# start of Excerpted data

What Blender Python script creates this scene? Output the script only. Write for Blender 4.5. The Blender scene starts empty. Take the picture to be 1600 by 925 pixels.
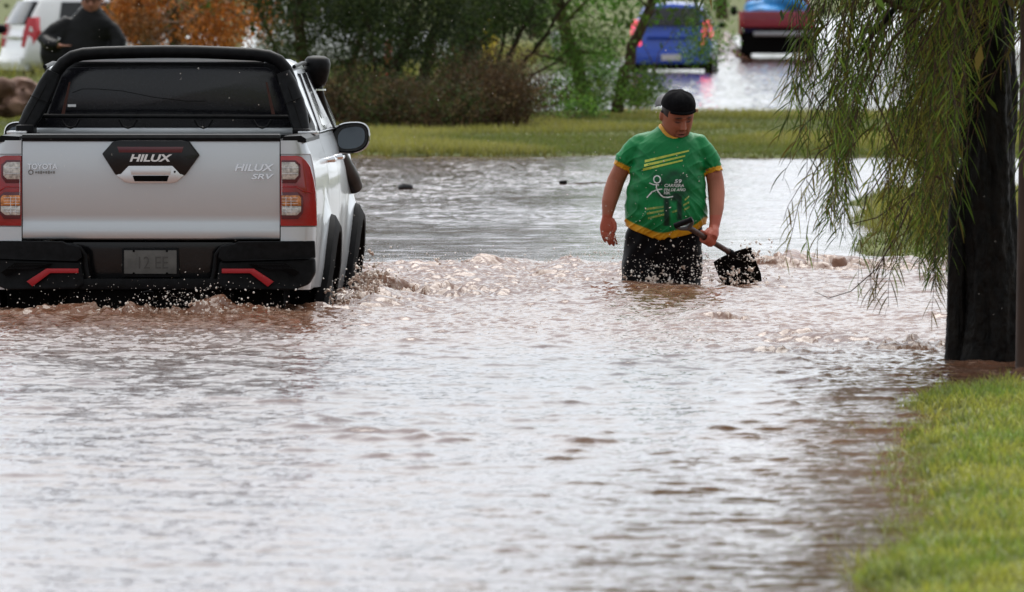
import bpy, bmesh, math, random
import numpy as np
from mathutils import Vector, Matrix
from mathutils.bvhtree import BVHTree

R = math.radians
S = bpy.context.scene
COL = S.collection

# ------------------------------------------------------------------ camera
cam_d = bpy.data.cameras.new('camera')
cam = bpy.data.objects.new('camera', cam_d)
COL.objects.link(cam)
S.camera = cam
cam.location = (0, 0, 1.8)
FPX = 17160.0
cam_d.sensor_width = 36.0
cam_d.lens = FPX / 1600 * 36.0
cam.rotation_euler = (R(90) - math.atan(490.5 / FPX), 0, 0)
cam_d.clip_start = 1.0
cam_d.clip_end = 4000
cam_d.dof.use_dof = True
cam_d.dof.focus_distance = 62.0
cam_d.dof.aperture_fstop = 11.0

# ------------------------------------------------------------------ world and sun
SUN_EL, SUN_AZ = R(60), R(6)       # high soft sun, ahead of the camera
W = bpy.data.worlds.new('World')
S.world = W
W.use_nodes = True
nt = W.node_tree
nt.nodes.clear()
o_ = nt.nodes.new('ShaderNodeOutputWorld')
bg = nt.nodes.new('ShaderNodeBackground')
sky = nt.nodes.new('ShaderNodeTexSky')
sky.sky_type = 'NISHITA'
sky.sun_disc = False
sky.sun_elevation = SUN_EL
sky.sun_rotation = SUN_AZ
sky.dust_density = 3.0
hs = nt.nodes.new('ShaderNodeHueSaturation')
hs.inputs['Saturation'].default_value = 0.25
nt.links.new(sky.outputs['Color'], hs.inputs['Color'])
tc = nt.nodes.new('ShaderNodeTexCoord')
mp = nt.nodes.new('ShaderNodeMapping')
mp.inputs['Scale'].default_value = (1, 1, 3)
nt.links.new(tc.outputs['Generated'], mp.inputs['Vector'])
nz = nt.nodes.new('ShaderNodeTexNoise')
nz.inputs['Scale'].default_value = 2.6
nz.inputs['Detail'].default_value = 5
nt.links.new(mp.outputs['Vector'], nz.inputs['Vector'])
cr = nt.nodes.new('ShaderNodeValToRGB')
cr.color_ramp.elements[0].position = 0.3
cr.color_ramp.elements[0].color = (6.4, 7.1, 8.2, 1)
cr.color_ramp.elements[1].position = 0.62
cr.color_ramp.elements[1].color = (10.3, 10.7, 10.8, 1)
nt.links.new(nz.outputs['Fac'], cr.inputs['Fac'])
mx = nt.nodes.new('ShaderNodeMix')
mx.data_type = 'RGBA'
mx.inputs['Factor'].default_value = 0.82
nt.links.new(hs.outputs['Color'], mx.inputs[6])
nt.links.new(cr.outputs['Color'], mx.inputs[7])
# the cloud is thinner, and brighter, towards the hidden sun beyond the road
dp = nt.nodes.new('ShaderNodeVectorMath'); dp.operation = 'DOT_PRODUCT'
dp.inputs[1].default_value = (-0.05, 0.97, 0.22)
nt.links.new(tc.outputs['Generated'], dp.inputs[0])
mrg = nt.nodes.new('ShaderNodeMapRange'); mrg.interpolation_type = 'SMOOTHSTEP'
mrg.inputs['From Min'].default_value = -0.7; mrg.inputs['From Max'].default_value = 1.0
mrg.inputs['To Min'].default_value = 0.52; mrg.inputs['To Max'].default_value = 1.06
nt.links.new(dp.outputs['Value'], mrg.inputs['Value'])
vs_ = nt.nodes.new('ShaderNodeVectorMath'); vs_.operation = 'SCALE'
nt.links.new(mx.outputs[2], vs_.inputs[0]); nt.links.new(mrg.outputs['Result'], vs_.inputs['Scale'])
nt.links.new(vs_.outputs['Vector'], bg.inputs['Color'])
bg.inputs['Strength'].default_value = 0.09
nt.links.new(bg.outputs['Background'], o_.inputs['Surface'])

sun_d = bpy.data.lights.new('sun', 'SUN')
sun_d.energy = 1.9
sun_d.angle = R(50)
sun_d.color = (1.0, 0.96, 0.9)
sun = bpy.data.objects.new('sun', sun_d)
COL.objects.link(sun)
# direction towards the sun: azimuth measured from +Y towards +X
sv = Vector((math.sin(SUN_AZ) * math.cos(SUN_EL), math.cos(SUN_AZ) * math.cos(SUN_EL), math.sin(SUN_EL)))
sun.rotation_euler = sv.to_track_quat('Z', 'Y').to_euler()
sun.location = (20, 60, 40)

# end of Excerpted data
# start of Excerpted data

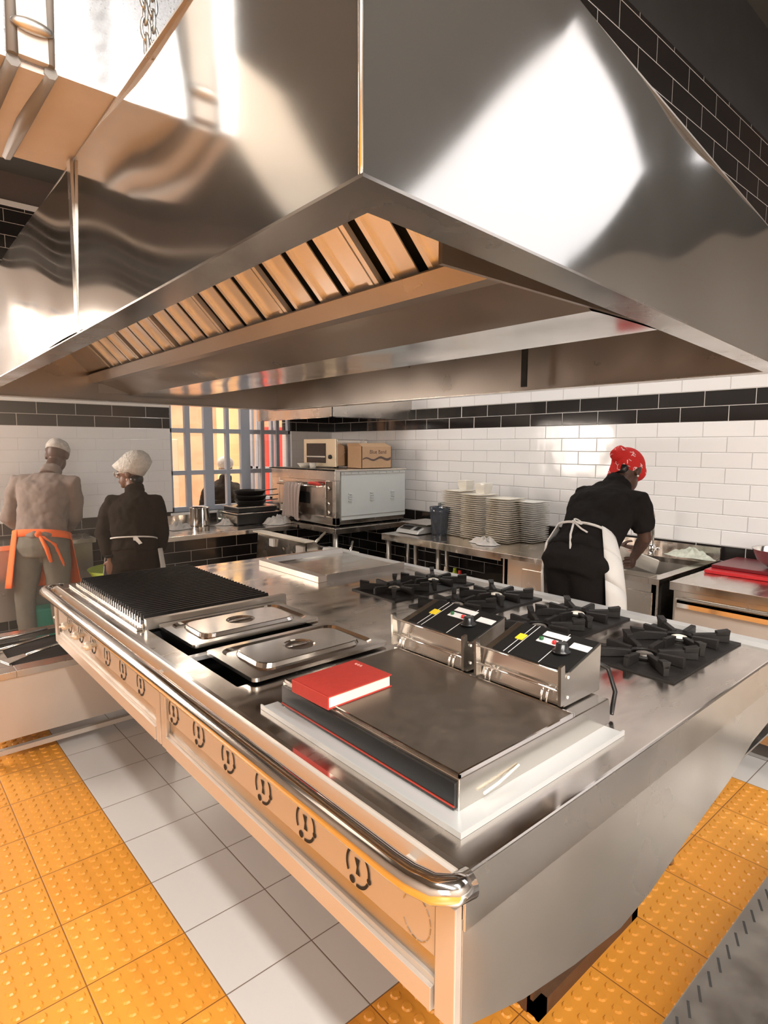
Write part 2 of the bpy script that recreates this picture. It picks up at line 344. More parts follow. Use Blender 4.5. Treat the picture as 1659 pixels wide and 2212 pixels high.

# end of Excerpted data

Above are some entries; copy exactly the lines from the line with "What Blender Python" through the line with "cam_d.dof.aperture_fstop = 11.0", both included, but none of the pictures.

What Blender Python script creates this scene? Output the script only. Write for Blender 4.5. The Blender scene starts empty. Take the picture to be 1600 by 925 pixels.
import bpy, bmesh, math, random
import numpy as np
from mathutils import Vector, Matrix
from mathutils.bvhtree import BVHTree

R = math.radians
S = bpy.context.scene
COL = S.collection

# ------------------------------------------------------------------ camera
cam_d = bpy.data.cameras.new('camera')
cam = bpy.data.objects.new('camera', cam_d)
COL.objects.link(cam)
S.camera = cam
cam.location = (0, 0, 1.8)
FPX = 17160.0
cam_d.sensor_width = 36.0
cam_d.lens = FPX / 1600 * 36.0
cam.rotation_euler = (R(90) - math.atan(490.5 / FPX), 0, 0)
cam_d.clip_start = 1.0
cam_d.clip_end = 4000
cam_d.dof.use_dof = True
cam_d.dof.focus_distance = 62.0
cam_d.dof.aperture_fstop = 11.0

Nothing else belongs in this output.